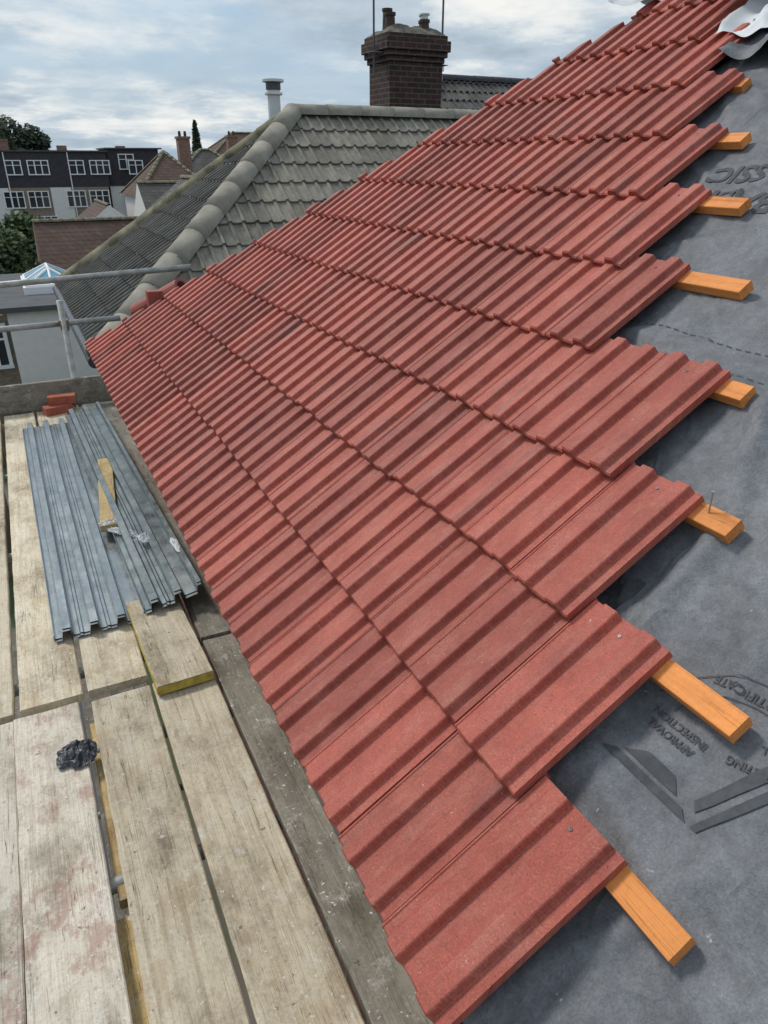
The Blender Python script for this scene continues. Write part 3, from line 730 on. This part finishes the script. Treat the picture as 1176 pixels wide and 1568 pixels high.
# trees
def tree(name,x,y,h,r,mat='leaf',n=3000,seed=1,leaf=.16,cone=False,zb=-7.6):
    rd=random.Random(seed); V=[];F=[];T=[]
    lobes=[]
    for i in range(16):
        a=rd.uniform(0,6.28); q=rd.uniform(0,.75)*r; z=rd.uniform(.38,.88)*h
        lobes.append((Vector((q*math.cos(a)*(1-.3*z/h),q*math.sin(a)*(1-.3*z/h),z)),rd.uniform(.25,.48)*r,rd.random()))
    for i in range(n):
        if cone:
            z=rd.uniform(.05,1)*h; q=r*(1-z/h)**.7*math.sqrt(rd.uniform(.4,1)); a=rd.uniform(0,6.28)
            p=Vector((q*math.cos(a),q*math.sin(a),z)); tone=rd.random()*.8
        else:
            c,lr,tn=rd.choice(lobes); d=Vector((rd.gauss(0,1),rd.gauss(0,1),rd.gauss(0,1))).normalized()*lr*rd.uniform(.6,1.08)
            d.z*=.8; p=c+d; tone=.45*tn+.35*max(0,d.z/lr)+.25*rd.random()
        u=Vector((rd.gauss(0,1),rd.gauss(0,1),rd.gauss(0,.6))).normalized(); w=u.orthogonal().normalized(); s=leaf*rd.uniform(.6,1.4)
        bs=len(V); V+= [tuple(p+u*s),tuple(p+w*s*.6),tuple(p-u*s),tuple(p-w*s*.6)]; F.append((bs,bs+1,bs+2,bs+3)); T.append(tone)
    e=empty(name,(x,y,zb)); me=bpy.data.meshes.new('crown'); me.from_pydata(V,[],F)
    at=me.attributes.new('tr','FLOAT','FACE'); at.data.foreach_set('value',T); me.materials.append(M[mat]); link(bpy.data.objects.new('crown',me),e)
    b=MB(); b.tube((0,0,0),(0,0,h*.55),.05*r+.08,'bark',.04*r+.02,10)
    if not cone:
        for c,lr,tn in lobes[:9]: b.tube((0,0,h*rd.uniform(.3,.5)),tuple(c),.03*r+.02,'bark',.01,6)
    b.obj('trunk',e,True)
tree('garden_tree',-.9,38.5,4.9,2.3,n=7000,seed=3,leaf=.13)
tree('garden_tree',-4.5,33,5,2.2,n=4000,seed=4,leaf=.14)
tree('garden_tree',1.0,60,4.6,2.4,n=4000,seed=14,leaf=.2)
tree('broadleaf_tree',1.5,128,13.6,5.5,'leafd',5000,5,.38); tree('broadleaf_tree',6.5,132,12.6,4.6,'leafd',4500,6,.38)
tree('broadleaf_tree',-8,125,13,6,'leafd',4000,15,.4)
tree('conifer_tree',35.0,150,14.2,1.9,'leafd',2500,7,.3,True)
tree('broadleaf_tree',34,110,11.4,3.4,'leafd',3000,8,.35); tree('broadleaf_tree',44,125,11.9,4,'leafd',3000,9,.35)
tree('broadleaf_tree',50,125,11.4,4,'leafd',3000,19,.35)
tree('distant_treeline',-30,150,11,14,'leafd',4000,10,.7)
# ground
b=MB(); b.poly([(-2500,-2500,-7.6),(2500,-2500,-7.6),(2500,2500,-7.6),(-2500,2500,-7.6)],'ground'); b.obj('ground')
b=MB(); b.box(-3,.6,-3,12,-7.59,-7.55,'felt'); b.obj('patio')
# ------------------------------------------------------------------ world / light
w=bpy.data.worlds.new('World'); sc.world=w; w.use_nodes=True; t=w.node_tree; bg=t.nodes['Background']
sky=nd(t,'ShaderNodeTexSky',sky_type='NISHITA',sun_disc=False,sun_elevation=R(50),sun_rotation=R(-30),altitude=50,air_density=1.3,dust_density=2.5)
d=nd(t,'ShaderNodeTexCoord').outputs['Generated']; s=nd(t,'ShaderNodeSeparateXYZ',{0:d})
den=mth(t,'ADD',mth(t,'MAXIMUM',s.outputs[2],0.0),.16)
pv=nd(t,'ShaderNodeCombineXYZ',{0:mth(t,'DIVIDE',s.outputs[0],den),1:mth(t,'DIVIDE',s.outputs[1],den),2:3.3}).outputs[0]
n1=nd(t,'ShaderNodeTexNoise',{'Vector':pv,'Scale':.95,'Detail':9,'Roughness':.58,'Distortion':.2}).outputs[0]
n2=nd(t,'ShaderNodeTexNoise',{'Vector':nd(t,'ShaderNodeVectorMath',{0:pv,1:(5.2,1.3,0)},operation='ADD').outputs[0],'Scale':1.5,'Detail':9,'Roughness':.6}).outputs[0]
cl=ramp(t,n2,[(.36,(3.7,4.5,5.3)),(.48,(5.0,5.8,6.5)),(.56,(7.4,7.7,7.7)),(.64,(8.8,8.7,8.4))])
cf=ramp(t,n1,[(.40,(.15,.15,.15)),(.56,(.95,.95,.95))])
skyc=mix(t,.3,(3.6,5.3,7.2),sky.outputs[0])
col=mix(t,cf,skyc,cl)
t.links.new(col,bg.inputs[0]); bg.inputs[1].default_value=.108
L=bpy.data.lights.new('sun','SUN'); L.energy=2.1; L.angle=R(12); L.color=(1,.95,.88)
lo=bpy.data.objects.new('sun',L); link(lo)
az=R(-30); el=R(50); dv=Vector((math.sin(az)*math.cos(el),math.cos(az)*math.cos(el),math.sin(el)))
lo.rotation_euler=dv.to_track_quat('Z','Y').to_euler()
# ------------------------------------------------------------------ camera
cam=bpy.data.cameras.new('camera'); co_=bpy.data.objects.new('camera',cam); link(co_)
cam.sensor_fit='VERTICAL'; cam.sensor_height=36; cam.lens=36*1100/1568; cam.clip_start=.05; cam.clip_end=6000
co_.rotation_euler=(R(90-26.06),0,R(-26.2)); co_.location=(0,0,0)
sc.camera=co_
bpy.context.view_layer.update()
for o in list(sc.objects):
    if o.parent is None: o.location.z+=7.6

===

WHAT TO DO
Return the listing above word for word, with the pictures removed.

WRITTEN RESPONSE
The Blender Python script for this scene continues. Write part 3, from line 730 on. This part finishes the script. Treat the picture as 1176 pixels wide and 1568 pixels high.
# trees
def tree(name,x,y,h,r,mat='leaf',n=3000,seed=1,leaf=.16,cone=False,zb=-7.6):
    rd=random.Random(seed); V=[];F=[];T=[]
    lobes=[]
    for i in range(16):
        a=rd.uniform(0,6.28); q=rd.uniform(0,.75)*r; z=rd.uniform(.38,.88)*h
        lobes.append((Vector((q*math.cos(a)*(1-.3*z/h),q*math.sin(a)*(1-.3*z/h),z)),rd.uniform(.25,.48)*r,rd.random()))
    for i in range(n):
        if cone:
            z=rd.uniform(.05,1)*h; q=r*(1-z/h)**.7*math.sqrt(rd.uniform(.4,1)); a=rd.uniform(0,6.28)
            p=Vector((q*math.cos(a),q*math.sin(a),z)); tone=rd.random()*.8
        else:
            c,lr,tn=rd.choice(lobes); d=Vector((rd.gauss(0,1),rd.gauss(0,1),rd.gauss(0,1))).normalized()*lr*rd.uniform(.6,1.08)
            d.z*=.8; p=c+d; tone=.45*tn+.35*max(0,d.z/lr)+.25*rd.random()
        u=Vector((rd.gauss(0,1),rd.gauss(0,1),rd.gauss(0,.6))).normalized(); w=u.orthogonal().normalized(); s=leaf*rd.uniform(.6,1.4)
        bs=len(V); V+= [tuple(p+u*s),tuple(p+w*s*.6),tuple(p-u*s),tuple(p-w*s*.6)]; F.append((bs,bs+1,bs+2,bs+3)); T.append(tone)
    e=empty(name,(x,y,zb)); me=bpy.data.meshes.new('crown'); me.from_pydata(V,[],F)
    at=me.attributes.new('tr','FLOAT','FACE'); at.data.foreach_set('value',T); me.materials.append(M[mat]); link(bpy.data.objects.new('crown',me),e)
    b=MB(); b.tube((0,0,0),(0,0,h*.55),.05*r+.08,'bark',.04*r+.02,10)
    if not cone:
        for c,lr,tn in lobes[:9]: b.tube((0,0,h*rd.uniform(.3,.5)),tuple(c),.03*r+.02,'bark',.01,6)
    b.obj('trunk',e,True)
tree('garden_tree',-.9,38.5,4.9,2.3,n=7000,seed=3,leaf=.13)
tree('garden_tree',-4.5,33,5,2.2,n=4000,seed=4,leaf=.14)
tree('garden_tree',1.0,60,4.6,2.4,n=4000,seed=14,leaf=.2)
tree('broadleaf_tree',1.5,128,13.6,5.5,'leafd',5000,5,.38); tree('broadleaf_tree',6.5,132,12.6,4.6,'leafd',4500,6,.38)
tree('broadleaf_tree',-8,125,13,6,'leafd',4000,15,.4)
tree('conifer_tree',35.0,150,14.2,1.9,'leafd',2500,7,.3,True)
tree('broadleaf_tree',34,110,11.4,3.4,'leafd',3000,8,.35); tree('broadleaf_tree',44,125,11.9,4,'leafd',3000,9,.35)
tree('broadleaf_tree',50,125,11.4,4,'leafd',3000,19,.35)
tree('distant_treeline',-30,150,11,14,'leafd',4000,10,.7)
# ground
b=MB(); b.poly([(-2500,-2500,-7.6),(2500,-2500,-7.6),(2500,2500,-7.6),(-2500,2500,-7.6)],'ground'); b.obj('ground')
b=MB(); b.box(-3,.6,-3,12,-7.59,-7.55,'felt'); b.obj('patio')
# ------------------------------------------------------------------ world / light
w=bpy.data.worlds.new('World'); sc.world=w; w.use_nodes=True; t=w.node_tree; bg=t.nodes['Background']
sky=nd(t,'ShaderNodeTexSky',sky_type='NISHITA',sun_disc=False,sun_elevation=R(50),sun_rotation=R(-30),altitude=50,air_density=1.3,dust_density=2.5)
d=nd(t,'ShaderNodeTexCoord').outputs['Generated']; s=nd(t,'ShaderNodeSeparateXYZ',{0:d})
den=mth(t,'ADD',mth(t,'MAXIMUM',s.outputs[2],0.0),.16)
pv=nd(t,'ShaderNodeCombineXYZ',{0:mth(t,'DIVIDE',s.outputs[0],den),1:mth(t,'DIVIDE',s.outputs[1],den),2:3.3}).outputs[0]
n1=nd(t,'ShaderNodeTexNoise',{'Vector':pv,'Scale':.95,'Detail':9,'Roughness':.58,'Distortion':.2}).outputs[0]
n2=nd(t,'ShaderNodeTexNoise',{'Vector':nd(t,'ShaderNodeVectorMath',{0:pv,1:(5.2,1.3,0)},operation='ADD').outputs[0],'Scale':1.5,'Detail':9,'Roughness':.6}).outputs[0]
cl=ramp(t,n2,[(.36,(3.7,4.5,5.3)),(.48,(5.0,5.8,6.5)),(.56,(7.4,7.7,7.7)),(.64,(8.8,8.7,8.4))])
cf=ramp(t,n1,[(.40,(.15,.15,.15)),(.56,(.95,.95,.95))])
skyc=mix(t,.3,(3.6,5.3,7.2),sky.outputs[0])
col=mix(t,cf,skyc,cl)
t.links.new(col,bg.inputs[0]); bg.inputs[1].default_value=.108
L=bpy.data.lights.new('sun','SUN'); L.energy=2.1; L.angle=R(12); L.color=(1,.95,.88)
lo=bpy.data.objects.new('sun',L); link(lo)
az=R(-30); el=R(50); dv=Vector((math.sin(az)*math.cos(el),math.cos(az)*math.cos(el),math.sin(el)))
lo.rotation_euler=dv.to_track_quat('Z','Y').to_euler()
# ------------------------------------------------------------------ camera
cam=bpy.data.cameras.new('camera'); co_=bpy.data.objects.new('camera',cam); link(co_)
cam.sensor_fit='VERTICAL'; cam.sensor_height=36; cam.lens=36*1100/1568; cam.clip_start=.05; cam.clip_end=6000
co_.rotation_euler=(R(90-26.06),0,R(-26.2)); co_.location=(0,0,0)
sc.camera=co_
bpy.context.view_layer.update()
for o in list(sc.objects):
    if o.parent is None: o.location.z+=7.6